• _TASK REQUIREMENTS_
Which lines contain the string "Take"? Please list every one of them.

• _SOURCE RECORDS_
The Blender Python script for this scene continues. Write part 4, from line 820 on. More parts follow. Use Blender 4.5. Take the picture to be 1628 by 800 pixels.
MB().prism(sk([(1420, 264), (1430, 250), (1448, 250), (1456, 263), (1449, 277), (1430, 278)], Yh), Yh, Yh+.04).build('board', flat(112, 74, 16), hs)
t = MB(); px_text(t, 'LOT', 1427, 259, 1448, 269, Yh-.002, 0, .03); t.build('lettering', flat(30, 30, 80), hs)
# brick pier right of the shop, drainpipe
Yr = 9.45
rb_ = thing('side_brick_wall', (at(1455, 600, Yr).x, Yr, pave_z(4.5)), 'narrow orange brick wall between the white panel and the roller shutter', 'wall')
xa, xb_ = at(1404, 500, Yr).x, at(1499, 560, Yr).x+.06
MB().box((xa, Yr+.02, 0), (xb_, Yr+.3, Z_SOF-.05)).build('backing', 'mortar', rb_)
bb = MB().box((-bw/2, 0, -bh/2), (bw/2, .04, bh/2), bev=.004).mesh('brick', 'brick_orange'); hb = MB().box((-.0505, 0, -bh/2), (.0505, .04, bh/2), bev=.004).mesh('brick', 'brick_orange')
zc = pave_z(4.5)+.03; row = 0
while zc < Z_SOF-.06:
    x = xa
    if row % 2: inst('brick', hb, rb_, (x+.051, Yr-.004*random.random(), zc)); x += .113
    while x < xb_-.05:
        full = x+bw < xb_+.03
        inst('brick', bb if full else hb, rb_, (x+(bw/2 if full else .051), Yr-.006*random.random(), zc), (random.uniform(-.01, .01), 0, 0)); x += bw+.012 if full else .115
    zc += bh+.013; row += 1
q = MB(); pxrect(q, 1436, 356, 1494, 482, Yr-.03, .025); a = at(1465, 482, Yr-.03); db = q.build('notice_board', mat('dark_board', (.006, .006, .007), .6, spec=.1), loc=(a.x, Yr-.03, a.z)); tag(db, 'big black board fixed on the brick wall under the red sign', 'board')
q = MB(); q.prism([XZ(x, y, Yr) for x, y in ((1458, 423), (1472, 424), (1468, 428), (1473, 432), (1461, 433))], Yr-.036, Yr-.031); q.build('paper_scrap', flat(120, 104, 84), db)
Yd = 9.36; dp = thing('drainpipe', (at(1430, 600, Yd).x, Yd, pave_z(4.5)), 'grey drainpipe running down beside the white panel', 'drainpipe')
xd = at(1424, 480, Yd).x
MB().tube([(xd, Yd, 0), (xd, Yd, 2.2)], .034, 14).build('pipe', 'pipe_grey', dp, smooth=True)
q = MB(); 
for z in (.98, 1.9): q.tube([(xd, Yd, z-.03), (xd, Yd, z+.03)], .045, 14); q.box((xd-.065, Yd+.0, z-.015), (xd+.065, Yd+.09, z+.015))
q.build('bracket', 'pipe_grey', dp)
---
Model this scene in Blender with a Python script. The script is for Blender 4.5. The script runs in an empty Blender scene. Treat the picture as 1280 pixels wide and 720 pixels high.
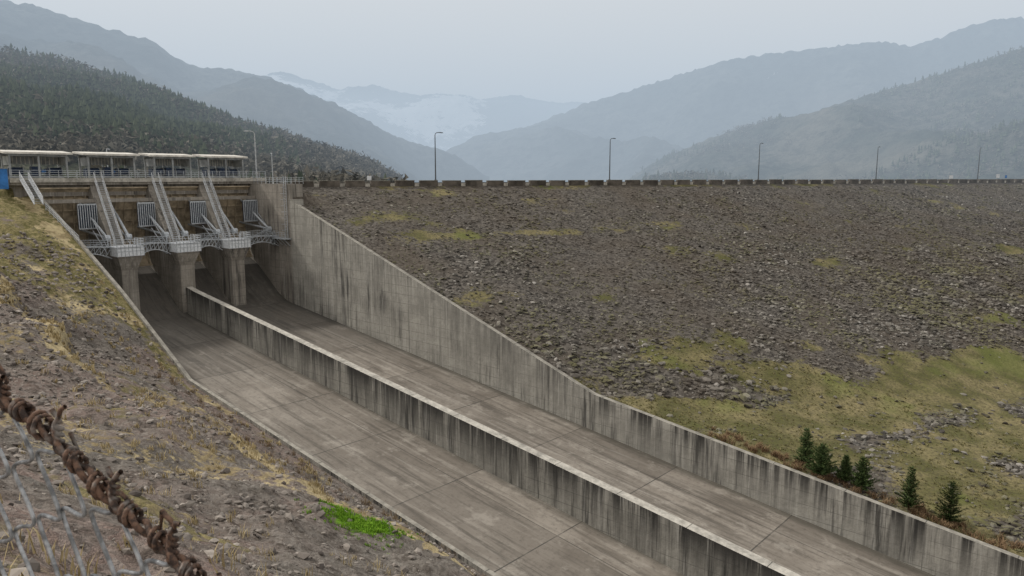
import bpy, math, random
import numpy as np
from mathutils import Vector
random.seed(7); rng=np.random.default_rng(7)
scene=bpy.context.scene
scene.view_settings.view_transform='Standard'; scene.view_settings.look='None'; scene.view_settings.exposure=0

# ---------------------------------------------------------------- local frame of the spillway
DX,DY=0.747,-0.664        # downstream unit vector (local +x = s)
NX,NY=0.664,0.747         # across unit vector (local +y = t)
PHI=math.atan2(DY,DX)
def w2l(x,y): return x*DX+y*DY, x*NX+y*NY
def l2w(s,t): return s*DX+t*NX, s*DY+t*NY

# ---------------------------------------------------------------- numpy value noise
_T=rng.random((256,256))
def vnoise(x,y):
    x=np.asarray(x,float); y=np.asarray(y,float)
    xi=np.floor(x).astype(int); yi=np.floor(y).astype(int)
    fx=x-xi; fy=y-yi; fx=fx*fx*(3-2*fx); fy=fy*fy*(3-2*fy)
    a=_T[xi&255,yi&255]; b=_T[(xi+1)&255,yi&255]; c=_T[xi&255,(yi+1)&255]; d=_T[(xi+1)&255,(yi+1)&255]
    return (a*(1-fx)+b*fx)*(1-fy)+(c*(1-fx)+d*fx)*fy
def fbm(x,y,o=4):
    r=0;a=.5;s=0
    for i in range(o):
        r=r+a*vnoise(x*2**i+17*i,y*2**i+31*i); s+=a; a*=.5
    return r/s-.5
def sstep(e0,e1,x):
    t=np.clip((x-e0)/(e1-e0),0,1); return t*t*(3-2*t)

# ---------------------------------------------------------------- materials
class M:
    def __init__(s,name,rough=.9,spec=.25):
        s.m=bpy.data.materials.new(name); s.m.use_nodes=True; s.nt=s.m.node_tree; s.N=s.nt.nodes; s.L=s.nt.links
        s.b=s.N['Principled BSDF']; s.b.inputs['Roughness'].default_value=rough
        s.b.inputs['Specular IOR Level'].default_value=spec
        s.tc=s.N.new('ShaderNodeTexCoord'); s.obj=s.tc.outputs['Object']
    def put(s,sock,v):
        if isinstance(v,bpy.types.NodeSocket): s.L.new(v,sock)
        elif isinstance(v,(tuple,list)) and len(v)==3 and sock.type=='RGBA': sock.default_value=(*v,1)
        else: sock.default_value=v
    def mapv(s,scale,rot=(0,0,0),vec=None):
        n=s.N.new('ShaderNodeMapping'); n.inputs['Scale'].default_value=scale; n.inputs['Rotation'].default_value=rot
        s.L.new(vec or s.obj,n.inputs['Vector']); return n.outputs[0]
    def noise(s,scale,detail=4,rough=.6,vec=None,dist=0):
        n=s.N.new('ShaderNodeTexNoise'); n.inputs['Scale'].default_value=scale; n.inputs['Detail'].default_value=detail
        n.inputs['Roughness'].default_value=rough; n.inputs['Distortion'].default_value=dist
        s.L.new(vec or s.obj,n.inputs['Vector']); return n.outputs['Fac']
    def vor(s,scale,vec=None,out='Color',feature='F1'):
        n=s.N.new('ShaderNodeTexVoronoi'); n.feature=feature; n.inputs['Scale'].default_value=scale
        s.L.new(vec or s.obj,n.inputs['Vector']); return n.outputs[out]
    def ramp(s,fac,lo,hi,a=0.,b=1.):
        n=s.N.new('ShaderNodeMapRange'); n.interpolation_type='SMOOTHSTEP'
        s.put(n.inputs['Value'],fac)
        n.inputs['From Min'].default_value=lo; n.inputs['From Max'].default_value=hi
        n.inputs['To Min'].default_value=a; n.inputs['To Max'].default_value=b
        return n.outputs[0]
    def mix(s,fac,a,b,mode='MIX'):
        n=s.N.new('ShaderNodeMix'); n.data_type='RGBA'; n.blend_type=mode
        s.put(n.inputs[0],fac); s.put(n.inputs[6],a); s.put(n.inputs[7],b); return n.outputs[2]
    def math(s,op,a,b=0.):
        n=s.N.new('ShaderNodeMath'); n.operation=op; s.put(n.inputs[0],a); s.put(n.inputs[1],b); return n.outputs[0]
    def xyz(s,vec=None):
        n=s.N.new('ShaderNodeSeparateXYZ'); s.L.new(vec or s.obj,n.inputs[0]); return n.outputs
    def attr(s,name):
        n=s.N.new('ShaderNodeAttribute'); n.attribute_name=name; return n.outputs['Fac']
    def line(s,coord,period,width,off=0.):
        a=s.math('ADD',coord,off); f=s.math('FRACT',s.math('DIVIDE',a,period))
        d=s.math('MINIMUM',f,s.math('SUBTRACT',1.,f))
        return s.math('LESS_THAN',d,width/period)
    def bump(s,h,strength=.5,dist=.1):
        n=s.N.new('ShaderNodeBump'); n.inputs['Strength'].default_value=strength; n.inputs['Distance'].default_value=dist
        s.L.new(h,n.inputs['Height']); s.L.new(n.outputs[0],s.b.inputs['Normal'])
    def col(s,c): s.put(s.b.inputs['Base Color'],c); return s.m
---
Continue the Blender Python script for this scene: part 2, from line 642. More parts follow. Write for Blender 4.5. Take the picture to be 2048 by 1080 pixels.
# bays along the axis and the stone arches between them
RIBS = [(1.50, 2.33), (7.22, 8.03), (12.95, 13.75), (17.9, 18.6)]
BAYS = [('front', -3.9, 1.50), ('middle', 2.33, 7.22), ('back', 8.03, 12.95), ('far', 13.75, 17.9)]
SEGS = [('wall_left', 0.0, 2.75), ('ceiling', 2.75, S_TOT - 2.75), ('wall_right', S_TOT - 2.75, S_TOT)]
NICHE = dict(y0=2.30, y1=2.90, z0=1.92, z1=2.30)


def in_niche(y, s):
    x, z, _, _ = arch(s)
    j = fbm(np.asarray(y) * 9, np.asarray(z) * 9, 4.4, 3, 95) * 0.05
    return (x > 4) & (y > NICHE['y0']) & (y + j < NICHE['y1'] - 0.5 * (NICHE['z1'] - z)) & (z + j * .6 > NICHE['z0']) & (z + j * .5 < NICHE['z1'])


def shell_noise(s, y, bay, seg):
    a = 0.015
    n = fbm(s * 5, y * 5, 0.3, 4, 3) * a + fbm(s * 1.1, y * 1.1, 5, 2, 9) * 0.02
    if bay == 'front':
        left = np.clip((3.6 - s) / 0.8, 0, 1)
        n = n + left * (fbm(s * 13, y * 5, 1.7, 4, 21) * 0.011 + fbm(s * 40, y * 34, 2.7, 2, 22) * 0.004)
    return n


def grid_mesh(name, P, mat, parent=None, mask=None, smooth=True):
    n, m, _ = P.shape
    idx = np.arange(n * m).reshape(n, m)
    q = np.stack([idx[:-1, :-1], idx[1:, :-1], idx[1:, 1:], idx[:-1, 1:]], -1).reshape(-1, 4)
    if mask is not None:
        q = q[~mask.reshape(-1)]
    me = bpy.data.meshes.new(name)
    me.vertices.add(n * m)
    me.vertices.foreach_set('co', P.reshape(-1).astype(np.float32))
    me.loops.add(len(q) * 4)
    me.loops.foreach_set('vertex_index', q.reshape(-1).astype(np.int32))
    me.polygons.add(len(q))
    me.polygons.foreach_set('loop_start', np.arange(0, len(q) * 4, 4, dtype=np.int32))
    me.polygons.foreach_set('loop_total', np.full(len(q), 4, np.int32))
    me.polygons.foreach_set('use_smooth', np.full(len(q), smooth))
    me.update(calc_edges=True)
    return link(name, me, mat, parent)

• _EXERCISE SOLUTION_
The Blender Python script for this scene continues. Write part 4, from line 820 on. More parts follow. Use Blender 4.5. Take the picture to be 1628 by 800 pixels.
Continue the Blender Python script for this scene: part 2, from line 642. More parts follow. Write for Blender 4.5. Take the picture to be 2048 by 1080 pixels.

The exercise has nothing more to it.